This is a new one for me, I’ve not heard of this until a friend on Facebook posed this question, “Does anyone out there practice Attachment Parenting?” One click of the mouse and I learned what it is. If you don’t know, may I suggest you begin by going here. I would also offer up this…”The Continuum Concept: In Search Of Happiness…
Jean Liedloff, an American writer, spent two and a half years in the South American jungle living with Stone Age Indians. The experience demolished her Western preconceptions of how we should live and led her to a radically different view of what human nature really is. She offers a new understanding of how we have lost much of our natural well-being and shows us practical ways to regain it for our children and for ourselves.”
Those of us who raised our kids before the internet, it is a wonder they ever grew into adulthood. If you read everything there is and tried to follow every experts advice, you’d lose precious time with you baby. I say rear by the seat of your pants method with alittle help from the pro’s is the best way. Every child is different and only you living 24/7 with that baby makes you the pro. Let common sense be your guide, you’ll do just fine!
Having taught various college psychology courses, including developmental psychology, it is my observation that theories come and theories go. Some theories seem to enter into the realm of fads, and IMHO, attachment parenting is one of those.
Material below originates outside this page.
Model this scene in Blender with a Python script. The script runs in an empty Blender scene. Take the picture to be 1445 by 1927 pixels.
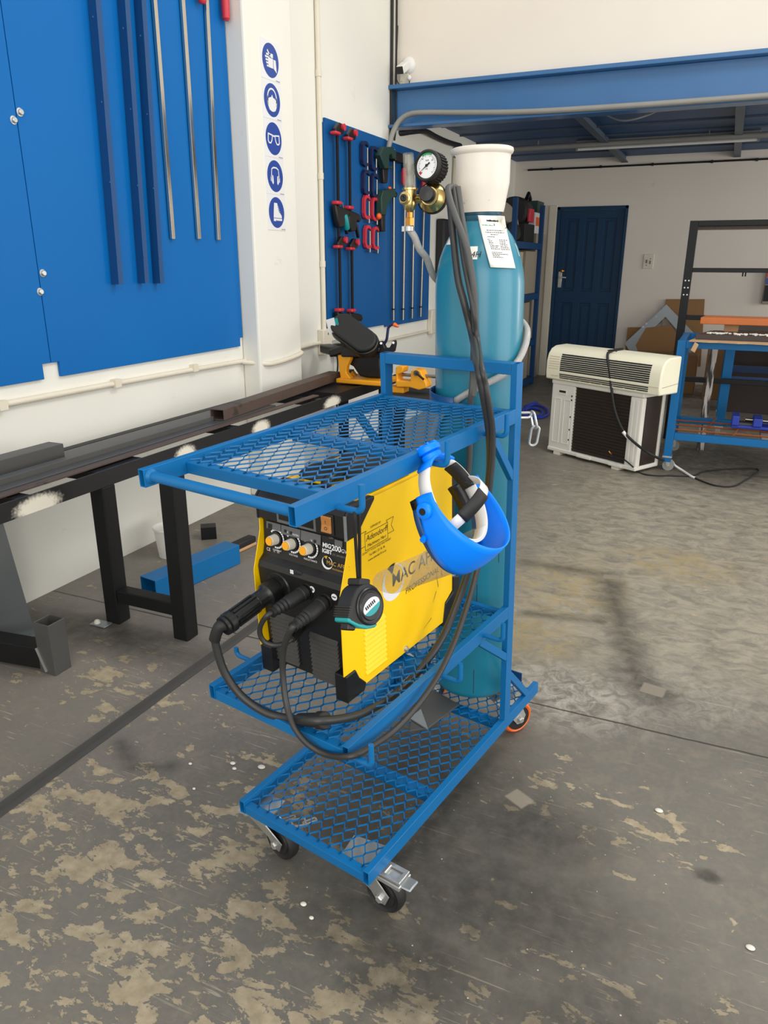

Interesting post. While theories do come and go, I think the fact that babies need continual closeness should be instinctual to “normal” mothers, and seems to stand to reason then that it would contribute to a well emotionally developed person in attachment areas. Also, I think it’s good to have care takers be relatives or people who will love the baby when they are away from mom with lots of hugs and loving moments.
I am a grandmother of three, and I was lucky enough to be close with them…moreso the first two than the third. I find that the more “bonding” time I got with each one as a baby — and believe me I tried to do that as much as possible — the closer I am with that child as they grow older.